Copy the lines of the data below exactly, starting at the first and stopping after the line that contains "S = bpy.context.scene; COL = S.collection"; include no pictures.

+++ DATA

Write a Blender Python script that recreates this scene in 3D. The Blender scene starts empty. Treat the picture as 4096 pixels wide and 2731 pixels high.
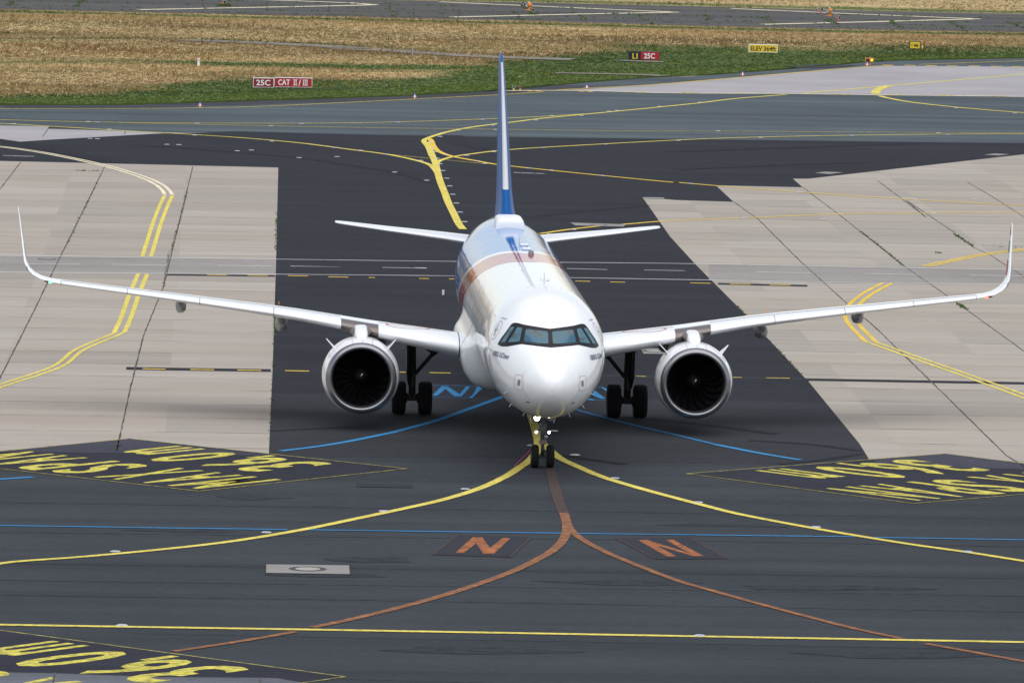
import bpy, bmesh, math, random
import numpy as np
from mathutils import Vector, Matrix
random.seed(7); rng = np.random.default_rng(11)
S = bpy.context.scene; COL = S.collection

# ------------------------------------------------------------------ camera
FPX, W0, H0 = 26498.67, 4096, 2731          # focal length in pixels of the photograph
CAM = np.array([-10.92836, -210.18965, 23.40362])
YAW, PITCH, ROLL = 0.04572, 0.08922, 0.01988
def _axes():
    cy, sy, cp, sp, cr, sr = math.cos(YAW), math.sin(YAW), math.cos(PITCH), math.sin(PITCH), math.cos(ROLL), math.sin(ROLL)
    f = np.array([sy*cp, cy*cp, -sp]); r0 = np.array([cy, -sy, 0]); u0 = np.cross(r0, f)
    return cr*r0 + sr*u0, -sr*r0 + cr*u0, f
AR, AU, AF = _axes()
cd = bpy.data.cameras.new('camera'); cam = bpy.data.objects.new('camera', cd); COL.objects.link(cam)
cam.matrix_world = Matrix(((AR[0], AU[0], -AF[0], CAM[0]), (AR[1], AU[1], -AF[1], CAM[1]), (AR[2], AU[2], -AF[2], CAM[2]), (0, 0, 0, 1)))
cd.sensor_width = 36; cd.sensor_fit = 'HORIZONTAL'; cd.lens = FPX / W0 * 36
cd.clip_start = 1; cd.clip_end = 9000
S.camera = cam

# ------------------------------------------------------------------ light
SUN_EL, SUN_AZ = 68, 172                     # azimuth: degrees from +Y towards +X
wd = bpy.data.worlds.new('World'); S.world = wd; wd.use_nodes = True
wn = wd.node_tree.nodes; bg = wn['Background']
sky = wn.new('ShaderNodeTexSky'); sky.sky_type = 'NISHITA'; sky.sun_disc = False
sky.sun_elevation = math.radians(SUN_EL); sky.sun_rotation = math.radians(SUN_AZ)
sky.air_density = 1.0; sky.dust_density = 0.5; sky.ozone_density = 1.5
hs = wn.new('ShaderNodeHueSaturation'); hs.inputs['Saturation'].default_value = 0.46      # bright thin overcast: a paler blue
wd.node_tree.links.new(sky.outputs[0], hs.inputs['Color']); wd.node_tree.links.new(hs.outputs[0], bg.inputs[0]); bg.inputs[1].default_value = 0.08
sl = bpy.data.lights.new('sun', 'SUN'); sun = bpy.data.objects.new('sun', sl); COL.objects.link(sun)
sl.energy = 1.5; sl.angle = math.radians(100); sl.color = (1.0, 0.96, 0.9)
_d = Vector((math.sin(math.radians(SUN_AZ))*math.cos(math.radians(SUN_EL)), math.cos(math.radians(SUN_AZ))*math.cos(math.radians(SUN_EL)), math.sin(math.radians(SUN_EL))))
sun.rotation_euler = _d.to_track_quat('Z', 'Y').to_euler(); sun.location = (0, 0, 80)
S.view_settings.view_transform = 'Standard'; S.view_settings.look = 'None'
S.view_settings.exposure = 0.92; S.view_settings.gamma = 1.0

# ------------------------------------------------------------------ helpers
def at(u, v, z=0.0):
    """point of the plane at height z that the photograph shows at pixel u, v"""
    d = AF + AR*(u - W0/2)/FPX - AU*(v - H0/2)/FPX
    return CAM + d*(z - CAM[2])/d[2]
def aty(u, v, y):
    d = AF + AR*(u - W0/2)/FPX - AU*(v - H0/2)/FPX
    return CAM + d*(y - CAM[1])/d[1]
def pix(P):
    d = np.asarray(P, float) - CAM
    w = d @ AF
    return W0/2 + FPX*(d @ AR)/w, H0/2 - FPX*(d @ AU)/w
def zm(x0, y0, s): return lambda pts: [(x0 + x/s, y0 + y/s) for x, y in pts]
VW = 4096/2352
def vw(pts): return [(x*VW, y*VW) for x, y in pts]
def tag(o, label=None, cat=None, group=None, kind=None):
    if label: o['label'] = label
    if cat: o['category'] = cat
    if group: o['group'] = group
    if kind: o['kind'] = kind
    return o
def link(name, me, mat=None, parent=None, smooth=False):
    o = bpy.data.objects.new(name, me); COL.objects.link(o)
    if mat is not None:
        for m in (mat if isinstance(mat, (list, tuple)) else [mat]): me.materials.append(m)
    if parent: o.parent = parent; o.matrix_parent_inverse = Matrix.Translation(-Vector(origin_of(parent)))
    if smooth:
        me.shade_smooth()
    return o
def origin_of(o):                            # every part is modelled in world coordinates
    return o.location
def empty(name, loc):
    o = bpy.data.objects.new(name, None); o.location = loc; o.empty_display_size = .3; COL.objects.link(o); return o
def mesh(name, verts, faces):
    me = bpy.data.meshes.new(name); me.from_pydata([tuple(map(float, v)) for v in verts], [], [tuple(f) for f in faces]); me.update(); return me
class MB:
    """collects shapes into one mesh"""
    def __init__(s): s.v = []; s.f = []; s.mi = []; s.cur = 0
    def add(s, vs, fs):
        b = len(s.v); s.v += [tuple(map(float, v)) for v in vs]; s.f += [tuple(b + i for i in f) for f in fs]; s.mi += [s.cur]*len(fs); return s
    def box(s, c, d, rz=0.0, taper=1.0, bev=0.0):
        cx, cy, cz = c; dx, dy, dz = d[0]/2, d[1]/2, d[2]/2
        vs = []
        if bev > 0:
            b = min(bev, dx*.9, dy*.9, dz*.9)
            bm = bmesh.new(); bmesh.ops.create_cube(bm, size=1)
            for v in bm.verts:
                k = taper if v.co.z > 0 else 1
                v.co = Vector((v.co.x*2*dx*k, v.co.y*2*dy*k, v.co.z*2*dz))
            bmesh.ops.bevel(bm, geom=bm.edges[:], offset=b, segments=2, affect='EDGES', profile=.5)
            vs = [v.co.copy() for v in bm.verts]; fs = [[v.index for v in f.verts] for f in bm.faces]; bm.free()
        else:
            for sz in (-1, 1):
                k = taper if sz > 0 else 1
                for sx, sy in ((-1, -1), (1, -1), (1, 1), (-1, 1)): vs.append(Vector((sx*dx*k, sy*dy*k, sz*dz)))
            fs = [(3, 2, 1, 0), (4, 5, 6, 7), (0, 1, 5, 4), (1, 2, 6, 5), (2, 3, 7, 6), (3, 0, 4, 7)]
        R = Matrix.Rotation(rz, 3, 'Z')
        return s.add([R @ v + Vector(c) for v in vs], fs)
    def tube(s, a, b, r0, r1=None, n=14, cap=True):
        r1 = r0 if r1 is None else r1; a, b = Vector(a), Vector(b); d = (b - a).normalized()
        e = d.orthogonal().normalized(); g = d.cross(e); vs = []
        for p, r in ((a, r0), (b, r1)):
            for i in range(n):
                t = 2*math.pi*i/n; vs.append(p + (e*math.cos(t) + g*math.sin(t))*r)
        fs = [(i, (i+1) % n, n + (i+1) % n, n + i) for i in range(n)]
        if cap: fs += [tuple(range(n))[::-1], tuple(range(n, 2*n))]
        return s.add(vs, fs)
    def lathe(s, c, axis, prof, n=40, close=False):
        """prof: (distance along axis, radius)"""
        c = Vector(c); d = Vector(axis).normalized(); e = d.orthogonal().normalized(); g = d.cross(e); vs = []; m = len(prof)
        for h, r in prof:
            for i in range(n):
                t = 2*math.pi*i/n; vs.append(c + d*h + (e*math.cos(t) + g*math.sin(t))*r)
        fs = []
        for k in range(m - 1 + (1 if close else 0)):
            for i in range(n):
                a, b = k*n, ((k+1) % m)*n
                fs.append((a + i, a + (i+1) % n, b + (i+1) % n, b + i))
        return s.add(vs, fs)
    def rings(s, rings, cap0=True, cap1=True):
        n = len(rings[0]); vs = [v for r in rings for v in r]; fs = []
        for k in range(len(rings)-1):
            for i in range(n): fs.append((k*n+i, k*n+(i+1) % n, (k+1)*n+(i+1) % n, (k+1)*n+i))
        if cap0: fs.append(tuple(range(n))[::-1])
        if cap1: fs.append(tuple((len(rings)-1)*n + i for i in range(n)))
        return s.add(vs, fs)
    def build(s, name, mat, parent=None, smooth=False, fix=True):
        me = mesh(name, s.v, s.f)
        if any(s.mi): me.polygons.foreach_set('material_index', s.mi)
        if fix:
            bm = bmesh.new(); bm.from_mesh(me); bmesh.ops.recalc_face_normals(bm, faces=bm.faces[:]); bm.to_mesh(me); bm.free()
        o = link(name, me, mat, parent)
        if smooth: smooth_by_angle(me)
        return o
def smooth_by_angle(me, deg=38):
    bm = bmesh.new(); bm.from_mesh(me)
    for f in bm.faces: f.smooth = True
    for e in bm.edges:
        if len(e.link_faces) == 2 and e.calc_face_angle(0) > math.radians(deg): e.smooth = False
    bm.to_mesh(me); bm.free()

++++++

= RESULT OF THE TASK =
Write a Blender Python script that recreates this scene in 3D. The Blender scene starts empty. Treat the picture as 4096 pixels wide and 2731 pixels high.
import bpy, bmesh, math, random
import numpy as np
from mathutils import Vector, Matrix
random.seed(7); rng = np.random.default_rng(11)
S = bpy.context.scene; COL = S.collection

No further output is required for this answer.